◆ AIM:
All lines from the one with "streak=(16, .035, (1, 1, .06)))" through the one with "noise=(3, .08, S))", and only those, are to be reproduced exactly, both ends included.

◆ DATASET SECTION:
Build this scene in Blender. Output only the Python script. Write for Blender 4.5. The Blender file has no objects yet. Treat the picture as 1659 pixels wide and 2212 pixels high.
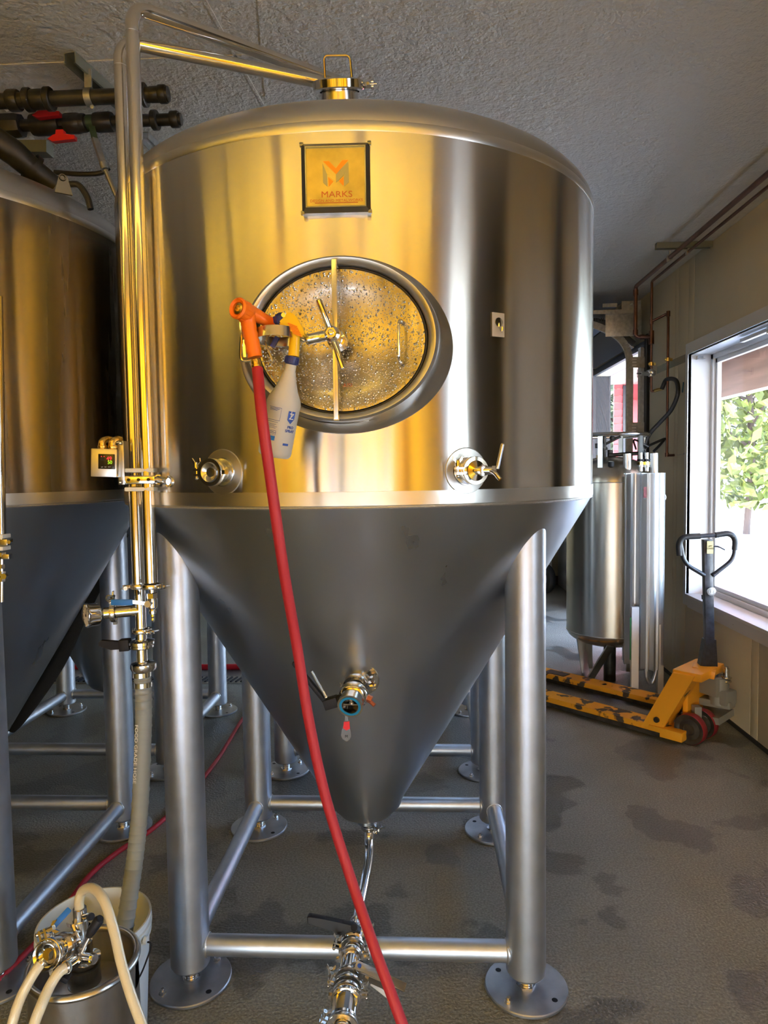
import bpy, bmesh, math, random
from math import pi, sin, cos, radians as rad
from mathutils import Vector as V, Matrix, Quaternion

random.seed(7)
SC = bpy.context.scene
COL = SC.collection

# ------------------------------------------------------------------ camera
CX, CY, F = 829.5, 1106.0, 1486.1
PITCH, YAW, ROLL = .0572, -.0508, -.014
_w = V((sin(YAW)*cos(PITCH), cos(YAW)*cos(PITCH), -sin(PITCH)))
_r0 = V((cos(YAW), -sin(YAW), 0)); _u0 = _r0.cross(_w)
_r = _r0*cos(ROLL) + _u0*sin(ROLL); _u = -_r0*sin(ROLL) + _u0*cos(ROLL)
EYE = V((0, 0, 1.6))
cam = bpy.data.objects.new('camera', bpy.data.cameras.new('camera'))
COL.objects.link(cam)
cam.matrix_world = Matrix(((_r.x, _u.x, -_w.x, EYE.x), (_r.y, _u.y, -_w.y, EYE.y), (_r.z, _u.z, -_w.z, EYE.z), (0, 0, 0, 1)))
cam.data.sensor_fit = 'HORIZONTAL'; cam.data.sensor_width = 36; cam.data.lens = F/1659*36
cam.data.clip_start = .05; cam.data.clip_end = 300
SC.camera = cam

# ------------------------------------------------------------------ light
SC.view_settings.view_transform = 'Standard'; SC.view_settings.look = 'None'
SC.view_settings.gamma = 1; SC.view_settings.use_curve_mapping = False
SC.view_settings.exposure = 0.42
SC.cycles.max_bounces = 10; SC.cycles.diffuse_bounces = 5; SC.cycles.glossy_bounces = 7
SC.cycles.transparent_max_bounces = 12; SC.cycles.transmission_bounces = 8
SC.cycles.sample_clamp_indirect = 6
SC.cycles.caustics_reflective = False; SC.cycles.caustics_refractive = False
wd = bpy.data.worlds.new('sky'); SC.world = wd; wd.use_nodes = True
nt = wd.node_tree; nt.nodes.clear()
sky = nt.nodes.new('ShaderNodeTexSky'); sky.sky_type = 'NISHITA'; sky.sun_disc = False
sky.sun_elevation = rad(62); sky.sun_rotation = rad(250); sky.air_density = 1.0; sky.dust_density = 2.5
bg = nt.nodes.new('ShaderNodeBackground'); bg.inputs[1].default_value = 3.9
wo = nt.nodes.new('ShaderNodeOutputWorld')
nt.links.new(sky.outputs[0], bg.inputs[0]); nt.links.new(bg.outputs[0], wo.inputs[0])

def lamp(name, kind, loc, aim, energy, color, **kw):
    l = bpy.data.lights.new(name, kind); l.energy = energy; l.color = color
    for k, v in kw.items(): setattr(l, k, v)
    o = bpy.data.objects.new(name, l); COL.objects.link(o); o.location = loc
    o.rotation_euler = (V(aim)-V(loc)).to_track_quat('-Z', 'Y').to_euler()
    return o
lamp('sun', 'SUN', (0, 0, 8), (1.15, .35, 5.4), 46, (1, .96, .9), angle=rad(.6))
for _k in (0,):
    p = lamp('daylight_portal', 'AREA', (-.15, -2.5, .375), (-.15, 0, .375), 1, (1, 1, 1), shape='RECTANGLE', size=3.1, size_y=.75); p.data.cycles.is_portal = True
# daylight portals in the openings of the right-hand wall (they only guide sampling of the sky)
for loc, sx, sy in (((2.2, 4.05, 1.55), 1.9, 1.7), ((2.2, .05, 1.5), 2.1, .74), ((2.0, 6.85, 1.3), 2.6, 1.74)):
    p = lamp('daylight_portal', 'AREA', loc, (loc[0]-1, loc[1], loc[2]), 1, (1, 1, 1), shape='RECTANGLE', size=sy, size_y=sx)
    p.data.cycles.is_portal = True
WARM = (1.0, .62, .22)

# ------------------------------------------------------------------ photo -> space
def _ray(px, py): return _w + _r*((px-CX)/F) - _u*((py-CY)/F)
def at(px, py, Y): d = _ray(px, py); return EYE + d*(Y/d.y)
def atx(px, py, X): d = _ray(px, py); return EYE + d*(X/d.x)
def atz(px, py, Z): d = _ray(px, py); return EYE + d*((Z-1.6)/d.z)

# ------------------------------------------------------------------ materials
MATS = {}
def mat(name, col=(.5, .5, .5), rough=.5, metal=0, spec=None, noise=None, bump=None, aniso=0, streak=None, emit=None,
        trans=0, ior=None, alpha=None, coat=0, wave=None, tang=False, colors=None):
    """noise=(scale, strength, stretch xyz) colour mottling; bump=(scale, strength, stretch)"""
    m = bpy.data.materials.new(name); m.use_nodes = True; MATS[name] = m
    n = m.node_tree.nodes; L = m.node_tree.links; b = n['Principled BSDF']
    b.inputs['Base Color'].default_value = (*col, 1); b.inputs['Roughness'].default_value = rough
    b.inputs['Metallic'].default_value = metal
    if trans: b.inputs['Transmission Weight'].default_value = trans
    if ior: b.inputs['IOR'].default_value = ior
    if alpha is not None: b.inputs['Alpha'].default_value = alpha
    if coat: b.inputs['Coat Weight'].default_value = coat; b.inputs['Coat Roughness'].default_value = .1
    if spec is not None: b.inputs['Specular IOR Level'].default_value = spec
    if emit: b.inputs['Emission Color'].default_value = (*emit[0], 1); b.inputs['Emission Strength'].default_value = emit[1]
    def coords(st):
        tc = n.new('ShaderNodeTexCoord'); mp = n.new('ShaderNodeMapping'); mp.inputs['Scale'].default_value = st
        L.new(tc.outputs['Object'], mp.inputs[0]); return mp.outputs[0]
    if noise:
        sc, st, sx = noise[:3]
        t = n.new('ShaderNodeTexNoise'); t.inputs['Scale'].default_value = sc; t.inputs['Detail'].default_value = 5
        L.new(coords(sx), t.inputs['Vector'])
        cr = n.new('ShaderNodeValToRGB'); cr.color_ramp.elements[0].position = .3; cr.color_ramp.elements[1].position = .7
        c2 = colors or (tuple(max(0, c*(1-st)) for c in col), tuple(min(1, c*(1+st)) for c in col))
        cr.color_ramp.elements[0].color = (*c2[0], 1); cr.color_ramp.elements[1].color = (*c2[1], 1)
        L.new(t.outputs[0], cr.inputs[0]); L.new(cr.outputs[0], b.inputs['Base Color'])
    if streak:
        sc, amt, sx = streak
        t = n.new('ShaderNodeTexNoise'); t.inputs['Scale'].default_value = sc; t.inputs['Detail'].default_value = 4
        L.new(coords(sx), t.inputs['Vector'])
        mr = n.new('ShaderNodeMapRange'); mr.inputs['To Min'].default_value = max(.02, rough-amt); mr.inputs['To Max'].default_value = rough+amt
        mr.inputs['From Min'].default_value = .3; mr.inputs['From Max'].default_value = .7
        L.new(t.outputs[0], mr.inputs[0]); L.new(mr.outputs[0], b.inputs['Roughness'])
    prev = None
    for bp in ([bump] if bump and not isinstance(bump, list) else (bump or [])):
        sc, st, sx = bp[:3]
        t = n.new('ShaderNodeTexNoise') if len(bp) < 4 else n.new('ShaderNodeTexVoronoi')
        t.inputs['Scale'].default_value = sc
        if len(bp) < 4: t.inputs['Detail'].default_value = 3
        L.new(coords(sx), t.inputs['Vector'])
        src = t.outputs[0]
        if len(bp) >= 4:
            mr = n.new('ShaderNodeMapRange'); mr.inputs['From Min'].default_value = 0; mr.inputs['From Max'].default_value = bp[3]
            mr.inputs['To Min'].default_value = 1; mr.inputs['To Max'].default_value = 0; mr.clamp = True
            L.new(src, mr.inputs[0]); src = mr.outputs[0]
        bn = n.new('ShaderNodeBump'); bn.inputs['Strength'].default_value = 1; bn.inputs['Distance'].default_value = st
        L.new(src, bn.inputs['Height'])
        if prev: L.new(prev, bn.inputs['Normal'])
        prev = bn.outputs[0]
    if prev: L.new(prev, b.inputs['Normal'])
    if aniso:
        b.inputs['Anisotropic'].default_value = aniso
        tg = n.new('ShaderNodeTangent'); tg.direction_type = 'RADIAL'; tg.axis = 'Z'
        L.new(tg.outputs[0], b.inputs['Tangent'])
        b.inputs['Anisotropic Rotation'].default_value = .25
    return m
S = (1, 1, 1)
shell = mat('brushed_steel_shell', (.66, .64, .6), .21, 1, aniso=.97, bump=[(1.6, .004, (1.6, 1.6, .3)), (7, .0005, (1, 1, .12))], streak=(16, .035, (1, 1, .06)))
band = mat('polished_weld_band', (.68, .66, .61), .33, 1, aniso=.5, bump=(8, .002, S))
dome = mat('brushed_steel_dome', (.6, .58, .54), .34, 1, aniso=.5, noise=(3, .08, S))
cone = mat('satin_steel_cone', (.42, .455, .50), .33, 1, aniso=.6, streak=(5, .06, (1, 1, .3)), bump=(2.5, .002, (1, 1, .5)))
leg_m = mat('satin_steel_tube', (.54, .575, .64), .43, 1, bump=(60, .0003, S), noise=(14, .08, S))
plate_m = mat('dull_steel_plate', (.42, .43, .45), .42, 1, noise=(9, .25, S))
chrome = mat('polished_steel', (.75, .74, .72), .09, 1)
chrome2 = mat('machined_steel', (.66, .65, .63), .2, 1)
steel = mat('plain_steel', (.55, .55, .54), .3, 1, noise=(12, .1, S))
tube_m = mat('polished_tube', (.76, .72, .64), .13, 1)
bead = mat('weld_bead', (.62, .61, .6), .4, 1, bump=(150, .002, S))
wet = mat('wet_steel_door', (.5, .49, .48), .22, 1, noise=(13, .5, (1, 1, .09)), colors=((.2, .19, .18), (.62, .6, .57)),
          bump=[(110, .0016, (1, 1, .8), .3), (16, .002, (1, 1, .1)), (230, .0008, S, .35)])
cream = mat('cream_wall_paint', (.68, .60, .43), .6, noise=(2.2, .05, S), bump=(60, .0006, S))
ceil_m = mat('textured_ceiling_paint', (.66, .62, .54), .75, noise=(.7, .06, S), bump=[(32, .011, S), (90, .005, S)])
white_p = mat('white_trim_paint', (.78, .78, .78), .4, bump=(50, .0004, S))
floor_m = mat('grey_coated_concrete', (.2, .2, .18), .5)
black_r = mat('black_rubber', (.018, .018, .02), .5)
black_p = mat('black_plastic', (.015, .016, .022), .5, spec=.25)
black_pipe = mat('black_iron_pipe', (.03, .028, .025), .38, .3, noise=(14, .6, S), bump=(40, .001, S))
red_p = mat('red_handle_plastic', (.6, .01, .012), .4)
orange = mat('orange_rubber', (.95, .19, .005), .45)
red_h = mat('red_rubber_hose', (.42, .018, .03), .55, bump=(160, .0003, S))
red_far = mat('bright_red_hose', (.6, .01, .02), .35)
brass = mat('brass', (.75, .52, .15), .25, 1)
yel = mat('yellow_plastic', (.9, .55, .01), .35)
blue = mat('navy_plastic', (.02, .03, .16), .4)
blue_v = mat('blue_vinyl_grip', (.01, .17, .62), .4)
bottle_m = mat('frosted_bottle', (.86, .85, .8), .35, trans=.35, ior=1.2)
print_b = mat('blue_print', (.03, .09, .42), .5)
print_w = mat('white_print', (.85, .86, .85), .5)
bucket_m = mat('white_pail_plastic', (.74, .8, .82), .35)
keg_m = mat('worn_keg_steel', (.5, .49, .48), .3, 1, noise=(9, .35, (1, 1, .4)), bump=(30, .001, S))
hose_w = mat('braided_clear_hose', (.78, .72, .54), .3, trans=.1, bump=(400, .0005, S), coat=.4)
hose_g = mat('ribbed_suction_hose', (.36, .41, .43), .3, trans=.25, ior=1.3)
zinc = mat('galvanized_steel', (.42, .42, .4), .42, .85, noise=(40, .2, S))
zinc_d = mat('olive_strut_steel', (.24, .25, .2), .45, .6)
copper = mat('aged_copper', (.13, .06, .04), .38, .8, noise=(6, .4, S))
alu = mat('aluminium_fins', (.72, .73, .74), .34, 1)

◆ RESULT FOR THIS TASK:
shell = mat('brushed_steel_shell', (.66, .64, .6), .21, 1, aniso=.97, bump=[(1.6, .004, (1.6, 1.6, .3)), (7, .0005, (1, 1, .12))], streak=(16, .035, (1, 1, .06)))
band = mat('polished_weld_band', (.68, .66, .61), .33, 1, aniso=.5, bump=(8, .002, S))
dome = mat('brushed_steel_dome', (.6, .58, .54), .34, 1, aniso=.5, noise=(3, .08, S))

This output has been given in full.